DIRECTIONS –
All of the data that follows should be retyped exactly, please, except the pictures.
Start of SOURCE MATERIAL
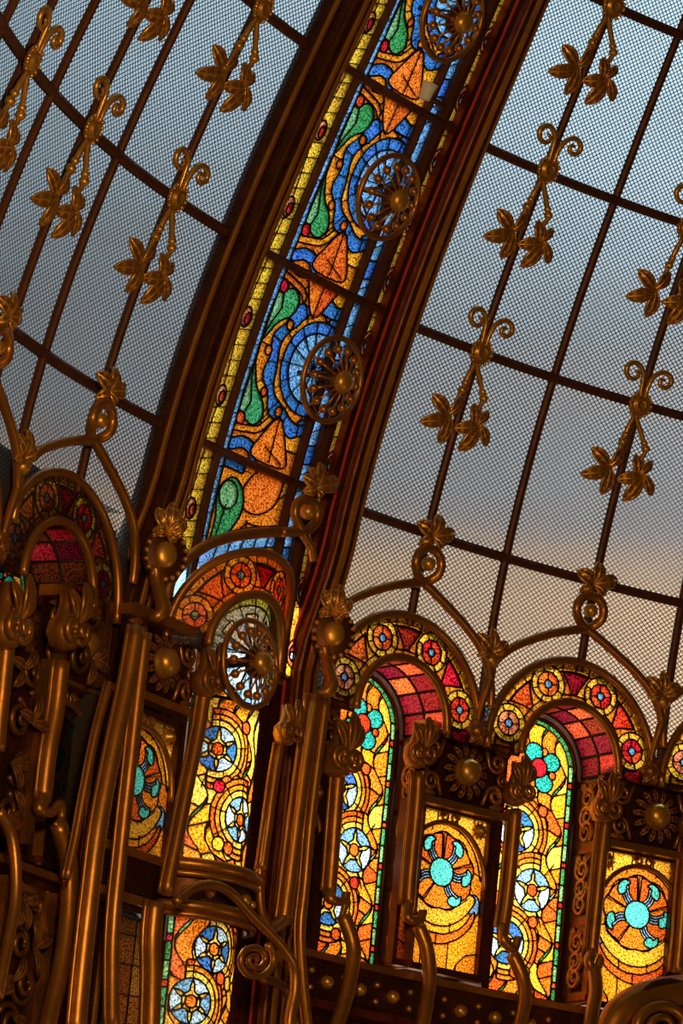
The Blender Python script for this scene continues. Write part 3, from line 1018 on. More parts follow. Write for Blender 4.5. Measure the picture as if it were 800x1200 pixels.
def bead(u, d, r, n=8): return [(u + r * math.cos(2 * PI * i / n), d + r * math.sin(2 * PI * i / n)) for i in range(n)]


t1 = thing('trim_1', Matrix.Translation(S(-1.1, -2.5)), None, None); t1['kind'] = 'structure'
moulding(t1, [(-1.22, -0.05), (-1.22, 0.06), (-1.17, 0.075), (-1.17, 0.17), (-1.12, 0.19), (-1.12, 0.235), (-1.00, 0.235), (-1.00, -0.05)], DARKB)
moulding(t1, bead(-1.20, 0.08, 0.022), BRONZE, name='bead')
moulding(t1, bead(-1.15, 0.185, 0.020), DARKB, name='bead')
moulding(t1, bead(-1.105, 0.245, 0.022), BRONZE, name='bead')
moulding(t1, bead(-1.015, 0.24, 0.018), BRONZE, name='bead')
t2 = thing('trim_2', Matrix.Translation(S(0.8, -2.5)), None, None); t2['kind'] = 'structure'
moulding(t2, [(0.66, -0.05), (0.66, 0.20), (0.70, 0.235), (0.87, 0.235), (0.88, 0.10), (0.88, -0.05)], DARKB)
moulding(t2, [(0.655, 0.0), (0.655, 0.07), (0.645, 0.085), (0.645, 0.0)], COPPER, name='fillet')
moulding(t2, bead(0.650, 0.14, 0.012), REDB, name='bead')
moulding(t2, bead(0.672, 0.215, 0.016), COPPER, name='bead')
moulding(t2, bead(0.765, 0.245, 0.027), BRONZE, name='bead')
moulding(t2, bead(0.86, 0.235, 0.014), BRONZE, name='bead')


# ------------------------------------------------------------------ the rib band: four stained glass bays
def rib_panel(name, s0, p, label, ds=1.0):
    root = thing(name, Matrix.Translation(S(CR, s0)), label, 'stained glass', 'stained glass bays of the rib')
    inv = root.matrix_world.inverted()
    # the cartoon is drawn 1.41 m tall; x is u
    p.build(root, lambda x, y, z: S(x, s0 + y * ds, z + 0.01), inv)
    I = np.array(inv); h = p.H / p.res * ds
    for a, b in ((-0.565, -0.505), (0.285, 0.355), (0.455, 0.58)):
        V = []; F = []; ss = lin(s0, s0 + h, 8)
        P = [(a, -0.02), (a, 0.04), ((a + b) / 2, 0.055), (b, 0.04), (b, -0.02)]
        for s in ss: V += [I[:3, :3] @ S(u, s, d) + I[:3, 3] for u, d in P]
        for j in range(8):
            for q in range(5): F.append((j * 5 + q, j * 5 + (q + 1) % 5, (j + 1) * 5 + (q + 1) % 5, (j + 1) * 5 + q))
        MB().add(V, F).build('upright_bar', IRON, root, False)
    V = []; F = []; uu = lin(-1.0, 0.68, 8); s1 = s0 + h - 0.028; w = 0.026
    P = [(-w, -0.02), (-w, 0.06), (0, 0.085), (w, 0.06), (w, -0.02)]
    for u in uu: V += [I[:3, :3] @ S(u, s1 + a, d) + I[:3, 3] for a, d in P]
    for j in range(8):
        for q in range(5): F.append((j * 5 + q, j * 5 + (q + 1) % 5, (j + 1) * 5 + (q + 1) % 5, (j + 1) * 5 + q))
    F += [(0, 1, 2, 3, 4), (44, 43, 42, 41, 40)]
    MB().add(V, F).build('cross_bar', IRON, root, False)
    return root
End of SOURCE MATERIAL
FINISHED ANSWER –
The Blender Python script for this scene continues. Write part 3, from line 1018 on. More parts follow. Write for Blender 4.5. Measure the picture as if it were 800x1200 pixels.
def bead(u, d, r, n=8): return [(u + r * math.cos(2 * PI * i / n), d + r * math.sin(2 * PI * i / n)) for i in range(n)]


t1 = thing('trim_1', Matrix.Translation(S(-1.1, -2.5)), None, None); t1['kind'] = 'structure'
moulding(t1, [(-1.22, -0.05), (-1.22, 0.06), (-1.17, 0.075), (-1.17, 0.17), (-1.12, 0.19), (-1.12, 0.235), (-1.00, 0.235), (-1.00, -0.05)], DARKB)
moulding(t1, bead(-1.20, 0.08, 0.022), BRONZE, name='bead')
moulding(t1, bead(-1.15, 0.185, 0.020), DARKB, name='bead')
moulding(t1, bead(-1.105, 0.245, 0.022), BRONZE, name='bead')
moulding(t1, bead(-1.015, 0.24, 0.018), BRONZE, name='bead')
t2 = thing('trim_2', Matrix.Translation(S(0.8, -2.5)), None, None); t2['kind'] = 'structure'
moulding(t2, [(0.66, -0.05), (0.66, 0.20), (0.70, 0.235), (0.87, 0.235), (0.88, 0.10), (0.88, -0.05)], DARKB)
moulding(t2, [(0.655, 0.0), (0.655, 0.07), (0.645, 0.085), (0.645, 0.0)], COPPER, name='fillet')
moulding(t2, bead(0.650, 0.14, 0.012), REDB, name='bead')
moulding(t2, bead(0.672, 0.215, 0.016), COPPER, name='bead')
moulding(t2, bead(0.765, 0.245, 0.027), BRONZE, name='bead')
moulding(t2, bead(0.86, 0.235, 0.014), BRONZE, name='bead')


# ------------------------------------------------------------------ the rib band: four stained glass bays
def rib_panel(name, s0, p, label, ds=1.0):
    root = thing(name, Matrix.Translation(S(CR, s0)), label, 'stained glass', 'stained glass bays of the rib')
    inv = root.matrix_world.inverted()
    # the cartoon is drawn 1.41 m tall; x is u
    p.build(root, lambda x, y, z: S(x, s0 + y * ds, z + 0.01), inv)
    I = np.array(inv); h = p.H / p.res * ds
    for a, b in ((-0.565, -0.505), (0.285, 0.355), (0.455, 0.58)):
        V = []; F = []; ss = lin(s0, s0 + h, 8)
        P = [(a, -0.02), (a, 0.04), ((a + b) / 2, 0.055), (b, 0.04), (b, -0.02)]
        for s in ss: V += [I[:3, :3] @ S(u, s, d) + I[:3, 3] for u, d in P]
        for j in range(8):
            for q in range(5): F.append((j * 5 + q, j * 5 + (q + 1) % 5, (j + 1) * 5 + (q + 1) % 5, (j + 1) * 5 + q))
        MB().add(V, F).build('upright_bar', IRON, root, False)
    V = []; F = []; uu = lin(-1.0, 0.68, 8); s1 = s0 + h - 0.028; w = 0.026
    P = [(-w, -0.02), (-w, 0.06), (0, 0.085), (w, 0.06), (w, -0.02)]
    for u in uu: V += [I[:3, :3] @ S(u, s1 + a, d) + I[:3, 3] for a, d in P]
    for j in range(8):
        for q in range(5): F.append((j * 5 + q, j * 5 + (q + 1) % 5, (j + 1) * 5 + (q + 1) % 5, (j + 1) * 5 + q))
    F += [(0, 1, 2, 3, 4), (44, 43, 42, 41, 40)]
    MB().add(V, F).build('cross_bar', IRON, root, False)
    return root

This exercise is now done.